Headlines:                                                                                                     

  • The House of Representatives is set to vote on the tax bill this afternoon, with the Senate to follow tonight or tomorrow morning. If passed, it would be the first major tax reform in 30 years.
  • The CME Group bitcoin futures cleared 1,050 contracts on its first trading session yesterday. The Cryptocurrency was under pressure today in early trading.
  • January Futures options expire this Friday, December 22nd, which will also be an early close at 12:05pm CT. Markets are closed on Christmas and reopen Tuesday morning at 8:30am CT
  • Dairy prices tumble to 14-month low, amid signs of buoyant milk output
  • Canada lifts canola price hopes, despite harvest upgrade to record high

Summary:

The holiday volume slide is in full swing. Corn traded in a tight 2 cent range on the day finishing the day up ½ cent. It looks to remain sideways perhaps until the Christmas break has passed. Large short positions continue to dominate the landscape and traders are eagerly awaiting the opportunity to take advantage of a potential short covering rally. Soybeans continue to move down on technical weakness. Beans were down 5 ¾ to 6 ¼ cents across Jan to July contracts. The USDA reported 145k metric tons of Soybean for delivery during the 2018-19 marketing year from Private US exporters. Wheat futures were mixed intraday showing some strength in early trading but ended the day marginally lower from ½ to 1 ½ cent in losses across contracts through July. The US Dollar saw some weakness today and continued weakness in the Greenback could translate into to potential strength for Wheat. We anticipate the pre-holiday trade to remain light.

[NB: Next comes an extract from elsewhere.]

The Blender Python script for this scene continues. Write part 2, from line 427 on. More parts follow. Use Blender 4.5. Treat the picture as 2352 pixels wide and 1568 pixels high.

Corn export inspections totaled 23.8 million bushels last week which was on the low end of trade estimates and down from 28.3 million the prior week. Weekly Soybean export inspections came in at 65.4 million bushels which far surpassed the 51.4 million that was at the top end of trade estimates. The prior week’s estimate was at 45.3 million. Wheat export inspections were reported at 21.5 million bushels surpassing the top end of trade estimates at 16.5 million. Last year’s figure for the same period as 17.8 million.